The Simons have also begun cross breeding Swedish Red bulls with their Holsteins. This is expected to boost milk quality and help improve longevity of the cows.
The dairy is constantly playing host to various church and civic groups, and foreign exchange students. One recent visit from some Russian farmers provided a telling anecdote.
“At the time of the Russian’s visit, we had a tanker truck loading milk to take to Highland Dairy,” Frederic explained. “They could not understand how the system worked. It was hard for them to comprehend we had a contract for a truck to be here on certain days, at certain times, to pick up a load of milk and deliver it to a specified point. They were amazed. It certainly didn’t work that way in Russia.”
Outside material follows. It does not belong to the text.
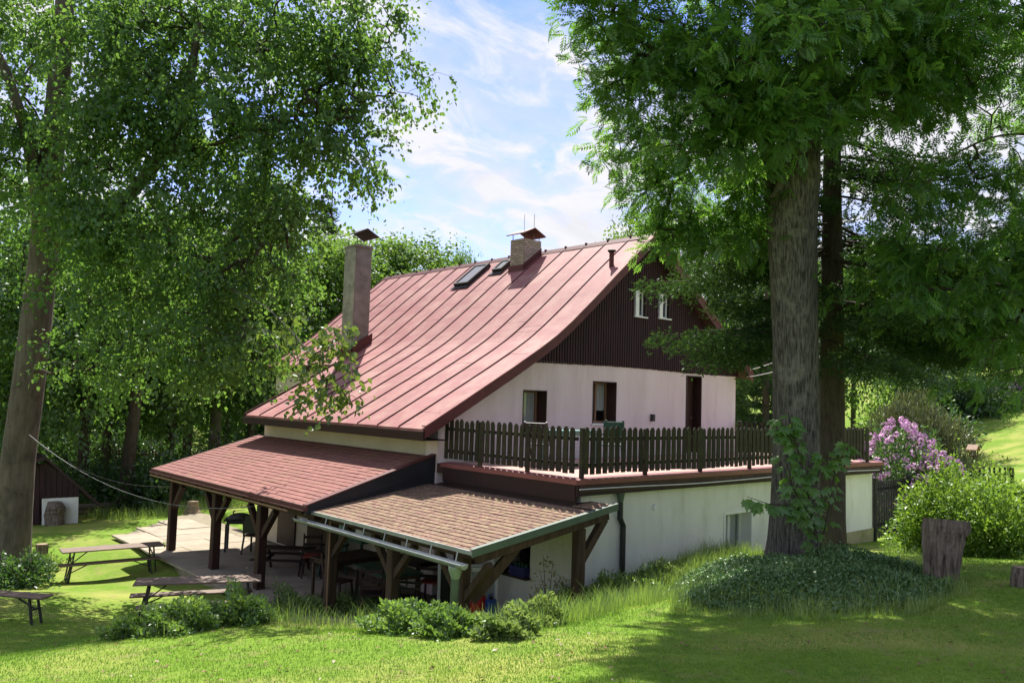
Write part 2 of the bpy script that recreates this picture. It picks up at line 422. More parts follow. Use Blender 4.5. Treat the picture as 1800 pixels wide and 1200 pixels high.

In addition to being named Farm Family of the Year in 2007, Simon Brothers Dairy is a wealth of information and knowledge for various state and local media. The Simons are active in many community and civic activities as evidenced by Frederic’s involvement serving on the Arkansas Milk Stabilization Board, Arkansas Department of Agriculture, past president of the Faulkner County 4-H, and chairperson of St. Joe Parrish Capital Improvement Campaign.
It appears that Simon Brothers Dairy will be in good hands for some time. According to Mike, all 13 grandkids (the fourth generation) have expressed some degree of interest in the farm operation.
“Of course we are emphasizing education first,” Mike said. “That’s the most important. Then we’ll see how things are going on the farm.”